WORK TO BE COMPLETED = Reproduce exactly and only the lines running from the one with "dk = np.maximum(dk, dark * sstep(g, 0.05, 0.5))" through the one with "return np.array([p.x for", both end lines included.

SUPPLIED MATERIAL start

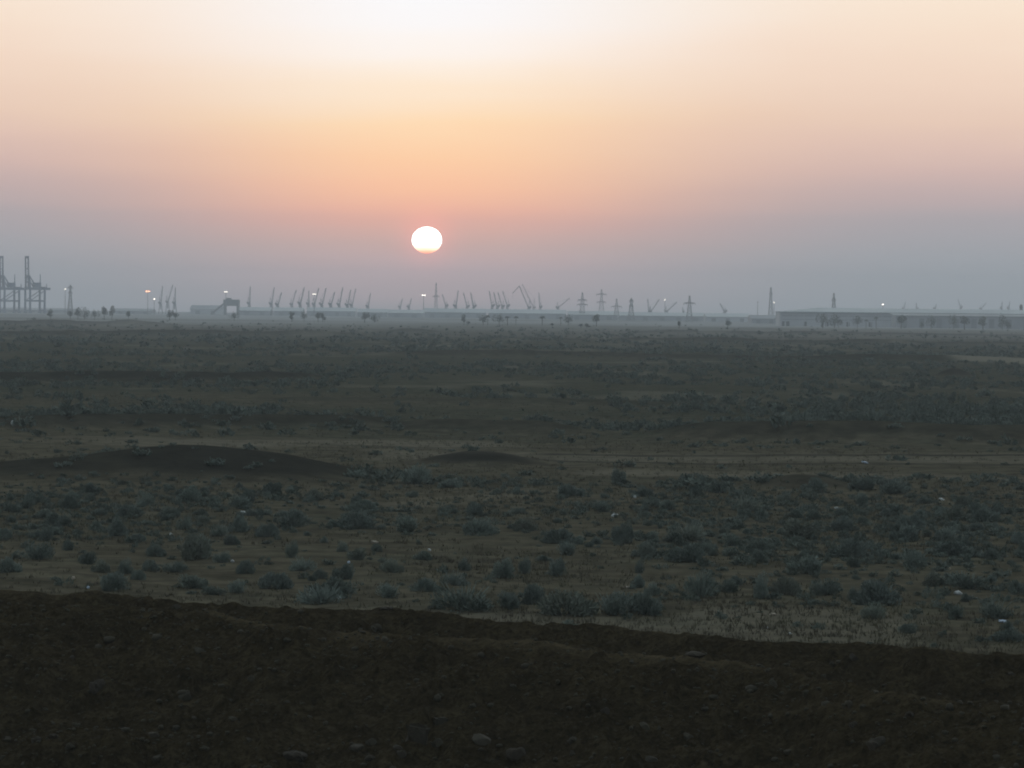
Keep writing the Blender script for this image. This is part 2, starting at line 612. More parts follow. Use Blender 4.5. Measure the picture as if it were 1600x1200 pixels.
def bank_parts(x, y):
    z = np.zeros_like(x)
    dk = np.zeros_like(x)
    wob = fbm(x * 0.045, y * 0.02, 5, 3) * 0.35 + 1.0
    for mx, my, h, sx, sf, sb, dark in MOUNDS:
        dx = (x - mx) / sx
        dy = y - my
        s = np.where(dy < 0, sf, sb)
        g = np.exp(-np.abs(dx) ** 2.4 * 0.5) * np.exp(-(dy / s) ** 2 * 0.6)
        z = z + h * g * (0.85 + 0.15 * wob)
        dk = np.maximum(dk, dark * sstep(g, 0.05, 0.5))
    for xs, ys, h, wf, wb, dark, fade in BANKS:
        yc = np.interp(x, xs, ys) + fbm(x * 0.08, x * 0 + 3.3, 9, 3) * wf * 0.5
        win = sstep(x, xs[0], xs[0] + fade) * (1 - sstep(x, xs[-1] - fade, xs[-1]))
        dy = y - yc
        g = np.where(dy < 0, 1 - sstep(-dy, 0, wf), 1 - sstep(dy, 0, wb)) * win
        z = z + h * g * wob
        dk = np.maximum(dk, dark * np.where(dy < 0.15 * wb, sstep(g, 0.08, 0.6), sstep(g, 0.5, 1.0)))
    return z, dk


def zt(x, y):
    """height of the plain"""
    x = np.asarray(x, dtype=np.float64)
    y = np.asarray(y, dtype=np.float64)
    far = sstep(y, 30, 250)
    z = fbm(x * 0.02, y * 0.012, 1, 3) * 0.22 * far + fbm(x * 0.16, y * 0.11, 2, 3) * 0.05 + fbm(x * 1.1, y * 0.9, 3, 2) * 0.022
    b, _ = bank_parts(x, y)
    z = z + b
    z = z + 7.2 * (1 - sstep(y, 6, 34))
    # the near foot of the embankment sits in a shallow cut
    return z


def zt1(x, y):
    return float(zt(np.array([x]), np.array([y]))[0])


def ground_hit(px, py):
    """point of the plain seen at a photo pixel (a few steps of iteration)"""
    z = 0.0
    p = on_plane(px, py, 0.0)
    for _ in range(6):
        p = on_plane(px, py, z)
        z = 0.6 * z + 0.4 * zt1(p.x, p.y)
    p.z = zt1(p.x, p.y)
    return p


# embankment (turned earth) in front: two crest lines measured on the photo
def crest_line(pts, z):
    P = [on_plane(px, py, z) for px, py in pts]
    return np.array([p.x for p in P]), np.array([p.y for p in P])


CA_Z, CB_Z = 2.0, 2.35
CA = crest_line([(-400, 921), (-120, 921), (0, 922), (100, 925), (180, 930), (250, 940), (400, 946), (500, 955), (600, 951), (660, 957), (800, 970), (950, 979), (1100, 990), (1200, 1000), (1350, 1004), (1450, 1018), (1600, 1026), (1750, 1040), (2000, 1060)], CA_Z)
CB = crest_line([(-400, 950), (0, 946), (200, 948), (350, 960), (435, 979), (535, 987), (700, 997), (900, 1012), (1120, 1028), (1215, 1041), (1300, 1061), (1375, 1081), (1500, 1093), (1600, 1103), (2000, 1150)], CB_Z)


def berm_z(x, y):
    x = np.asarray(x, dtype=np.float64)
    y = np.asarray(y, dtype=np.float64)
    ya = np.interp(x, *CA)
    yb = np.interp(x, *CB)
    wob = fbm(x * 0.35, y * 0.3, 21, 3)
    # back bank
    da = y - ya
    za = np.where(da < 0, CA_Z - 0.30 * (-da) - 0.0, CA_Z - 0.55 * da)
    # front bank, long slope towards the camera
    db = y - yb
    zb = np.where(db < 0, CB_Z - 0.235 * np.maximum(-db, 0) ** 1.05, CB_Z - 0.34 * db)
    k = 0.12
    m = np.maximum(za, zb)
    z = m + k * np.exp(-np.abs(za - zb) / k) * 0.25
    # low spoil heaps along the foot
    p1 = on_plane(120, 1150, 0.9)
    z1 = 0.95 * np.exp(-((x - p1.x) / 2.6) ** 2 - ((y - p1.y) / 1.1) ** 2) + z
    z = np.maximum(z, z1 * 1.0)
    rough = fbm(x * 0.9, y * 0.9, 31, 3) * 0.10 + fbm(x * 3.1, y * 3.1, 37, 3) * 0.06
    # lumpy clods
    c = (np.clip(vnoise(x * 2.3, y * 2.3, 51), 0.25, 1) - 0.25) * 1.4
    c2 = (np.clip(vnoise(x * 4.4 + 7, y * 4.4, 57), 0.2, 1) - 0.2) * 1.3
    fall = sstep(np.minimum(np.abs(da), np.abs(db)), 0.0, 0.8) * 0.68 + 0.32
    return z + (rough + 0.24 * c + 0.15 * c2) * fall + 0.05 * wob


def berm1(x, y):
    return float(berm_z(np.array([x]), np.array([y]))[0])


def berm_hit(px, py):
    d = ray(px, py)
    t0 = 38.0
    t = t0
    while t < 80:
        p = CAM + d * (t / d.y)
        if berm1(p.x, p.y) > p.z:
            break
        t += 0.15
    p = CAM + d * (t / d.y)
    p.z = berm1(p.x, p.y)
    return p


def grid_mesh(name, X, Y, Z, mat):
    nr, nc = X.shape
    V = np.stack([X, Y, Z], -1).reshape(-1, 3)
    idx = np.arange(nr * nc).reshape(nr, nc)
    Fq = np.stack([idx[:-1, :-1], idx[:-1, 1:], idx[1:, 1:], idx[1:, :-1]], -1).reshape(-1, 4)
    return mesh_np(name, V, Fq, mat, smooth=True)


# ------------------------------------------------------------------ ground sheet
rows = np.concatenate([np.linspace(-60, 40, 40), np.exp(np.linspace(math.log(41.0), math.log(5350.0), 1050))])
ncol = 440
uu = np.linspace(-1, 1, ncol)
uu = np.sign(uu) * (0.72 * np.abs(uu) + 0.28 * np.abs(uu) ** 3)
half = 22 + 0.26 * np.maximum(rows, 0)
GX = uu[None, :] * half[:, None]
GY = np.repeat(rows[:, None], ncol, 1)
GZ = zt(GX, GY)
# lower the plain under the embankment so the two never share a surface
yb_ = np.interp(GX, *CB)
ya_ = np.interp(GX, *CA)
GZ = GZ - 0.35 * sstep(GY, 34, 42) * (1 - sstep(GY, ya_ + 2.2, ya_ + 4.2))
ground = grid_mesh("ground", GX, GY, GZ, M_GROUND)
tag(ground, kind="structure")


def in_px(x, y, z=0.0):
    """photo column,row of world points (arrays)"""
    dx, dy, dz_ = x - CAM.x, y - CAM.y, z - CAM.z
    f = dx * _F.x + dy * _F.y + dz_ * _F.z
    r = dx * _R.x + dy * _R.y + dz_ * _R.z
    u_ = dx * _U.x + dy * _U.y + dz_ * _U.z
    return 800 + F_PX * r / f, 600 - F_PX * u_ / f


# plant cover / pale crust / dark turned earth, as world-space patches along tracks and banks
def strip(x, y, p0, p1, w, soft=0.5):
    """wandering strip between two ground points"""
    ax, ay, bx, by = p0.x, p0.y, p1.x, p1.y
    L2 = (bx - ax) ** 2 + (by - ay) ** 2
    t = ((x - ax) * (bx - ax) + (y - ay) * (by - ay)) / L2
    L = math.sqrt(L2)
    dist = ((x - ax) * (by - ay) - (y - ay) * (bx - ax)) / L
    dist = dist + fbm(x * 0.05, y * 0.03, 61, 3) * w * 0.35
    return (1 - sstep(np.abs(dist), w * (1 - soft), w)) * sstep(t, -0.02, 0.05) * (1 - sstep(t, 0.95, 1.02))


def G(px, py):
    return on_plane(px, py, 0.0)


def cover_fields(x, y):
    _, dk = bank_parts(x, y)
    tr = strip(x, y, G(-150, 690), G(820, 692), 7.0)
    tr = np.maximum(tr, strip(x, y, G(560, 706), G(1800, 722), 7.0) * 0.9)
    tr = np.maximum(tr, strip(x, y, G(900, 730), G(1800, 752), 3.5) * 0.9)
    tr = tr * np.clip(0.75 + 0.9 * fbm(x * 0.10, y * 0.12, 63, 4), 0.1, 1.15)
    tr = np.maximum(tr, strip(x, y, G(620, 790), G(830, 762), 2.2) * 0.6)
    rut = strip(x, y, G(820, 706), G(1800, 715), 1.3, 0.6)
    rut = np.maximum(rut, strip(x, y, G(820, 716), G(1800, 728), 1.1, 0.6))
    rut = np.maximum(rut, strip(x, y, G(500, 694), G(1000, 698), 1.0, 0.6) * 0.7)
    pale = np.maximum(tr * 0.40 * (1 - rut), strip(x, y, G(560, 541), G(720, 541), 12.0) * 0.9)
    pale = np.maximum(pale, strip(x, y, G(1470, 560), G(1750, 573), 16.0) * 0.9)
    pale = np.maximum(pale, strip(x, y, G(860, 557), G(960, 558), 8.0) * 0.8)
    pale = np.maximum(pale, strip(x, y, G(500, 960), G(1450, 1000), 3.0) * 0.35)
    pale = np.maximum(pale, strip(x, y, G(1050, 962), G(1420, 985), 5.0) * 0.4)
    dk = np.maximum(dk, rut * 0.75)
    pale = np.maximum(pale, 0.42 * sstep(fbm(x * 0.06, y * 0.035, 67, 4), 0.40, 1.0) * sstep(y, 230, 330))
    cov = 0.30 + 0.25 * sstep(y, 150, 300) * (1 - sstep(y, 700, 1500))
    cov = cov - 0.55 * tr
    return cov, pale, dk * (1 - 0.6 * pale)


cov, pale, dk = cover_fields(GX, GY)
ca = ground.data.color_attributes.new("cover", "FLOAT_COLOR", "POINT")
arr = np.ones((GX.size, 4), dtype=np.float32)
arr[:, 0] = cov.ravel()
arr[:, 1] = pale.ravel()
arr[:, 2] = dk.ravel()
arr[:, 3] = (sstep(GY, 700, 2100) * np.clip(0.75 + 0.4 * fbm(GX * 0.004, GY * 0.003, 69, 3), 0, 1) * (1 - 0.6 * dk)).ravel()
ca.data.foreach_set("color", arr.ravel())

# ------------------------------------------------------------------ embankment
bx = np.arange(-21, 21.01, 0.085)
by = np.arange(40.0, 80.0, 0.075)
BX, BY = np.meshgrid(bx, by)
BZ = berm_z(BX, BY)
edge = np.minimum(np.minimum(BX - bx[0], bx[-1] - BX), 1.0)
BZ = np.maximum(BZ, -0.9)
emb = grid_mesh("embankment", BX, BY, BZ, M_BERM)
dbB = BY - np.interp(BX, *CB)
dbA = BY - np.interp(BX, *CA)
lit_crest = np.exp(-((dbB - 0.1) / 0.45) ** 2) * np.clip(0.55 + 0.9 * fbm(BX * 0.5, BY * 0.5, 81, 3), 0, 1) * sstep(BX, -9, -5)  # mask of the painted light along the front crest
lit_crest = np.maximum(lit_crest, 0.7 * np.exp(-((dbA - 0.35) / 0.4) ** 2) * np.clip(0.4 + fbm(BX * 0.4, BY * 0.4, 83, 3), 0, 1))
att = emb.data.attributes.new("lit_crest", "FLOAT", "POINT")
att.data.foreach_set("value", lit_crest.ravel().astype(np.float32))
tag(emb, kind="structure")

# ------------------------------------------------------------------ the sun's disc, far beyond everything
SUND = 45000.0
sp_ = CAM + SUN_DIR * SUND
sm = bpy.data.materials.new("sun_glow")
sm.use_nodes = True
st = NT(sm.node_tree)
so = st.node("ShaderNodeOutputMaterial")
se = st.node("ShaderNodeEmission")
gc = st.node("ShaderNodeTexCoord").outputs["Generated"]
sg = st.node("ShaderNodeSeparateXYZ")
st.put(sg.inputs[0], gc)
st.put(se.inputs[0], st.ramp(sg.outputs[2], [(0.0, (0.75, 0.18, 0.09, 1)), (0.09, (0.80, 0.34, 0.20, 1)), (0.22, (1.0, 0.66, 0.46, 1)), (0.4, (1.0, 0.98, 0.92, 1))]))
se.inputs[1].default_value = 4.2
st.put(so.inputs["Surface"], se.outputs[0])
sm.cycles.emission_sampling = "NONE"
bm = bmesh.new()
bmesh.ops.create_uvsphere(bm, u_segments=64, v_segments=32, radius=1.0)
me = bpy.data.meshes.new("sun")
bm.to_mesh(me)
bm.free()
me.materials.append(sm)
sun_o = bpy.data.objects.new("sun", me)
COL.objects.link(sun_o)
sun_o.location = sp_
rr = 23.6 / F_PX * SUND
sun_o.scale = (rr, rr, rr * 0.88)
tag(sun_o, kind="structure")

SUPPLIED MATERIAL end

TASK OUTPUT =
        dk = np.maximum(dk, dark * sstep(g, 0.05, 0.5))
    for xs, ys, h, wf, wb, dark, fade in BANKS:
        yc = np.interp(x, xs, ys) + fbm(x * 0.08, x * 0 + 3.3, 9, 3) * wf * 0.5
        win = sstep(x, xs[0], xs[0] + fade) * (1 - sstep(x, xs[-1] - fade, xs[-1]))
        dy = y - yc
        g = np.where(dy < 0, 1 - sstep(-dy, 0, wf), 1 - sstep(dy, 0, wb)) * win
        z = z + h * g * wob
        dk = np.maximum(dk, dark * np.where(dy < 0.15 * wb, sstep(g, 0.08, 0.6), sstep(g, 0.5, 1.0)))
    return z, dk


def zt(x, y):
    """height of the plain"""
    x = np.asarray(x, dtype=np.float64)
    y = np.asarray(y, dtype=np.float64)
    far = sstep(y, 30, 250)
    z = fbm(x * 0.02, y * 0.012, 1, 3) * 0.22 * far + fbm(x * 0.16, y * 0.11, 2, 3) * 0.05 + fbm(x * 1.1, y * 0.9, 3, 2) * 0.022
    b, _ = bank_parts(x, y)
    z = z + b
    z = z + 7.2 * (1 - sstep(y, 6, 34))
    # the near foot of the embankment sits in a shallow cut
    return z


def zt1(x, y):
    return float(zt(np.array([x]), np.array([y]))[0])


def ground_hit(px, py):
    """point of the plain seen at a photo pixel (a few steps of iteration)"""
    z = 0.0
    p = on_plane(px, py, 0.0)
    for _ in range(6):
        p = on_plane(px, py, z)
        z = 0.6 * z + 0.4 * zt1(p.x, p.y)
    p.z = zt1(p.x, p.y)
    return p


# embankment (turned earth) in front: two crest lines measured on the photo
def crest_line(pts, z):
    P = [on_plane(px, py, z) for px, py in pts]
    return np.array([p.x for p in P]), np.array([p.y for p in P])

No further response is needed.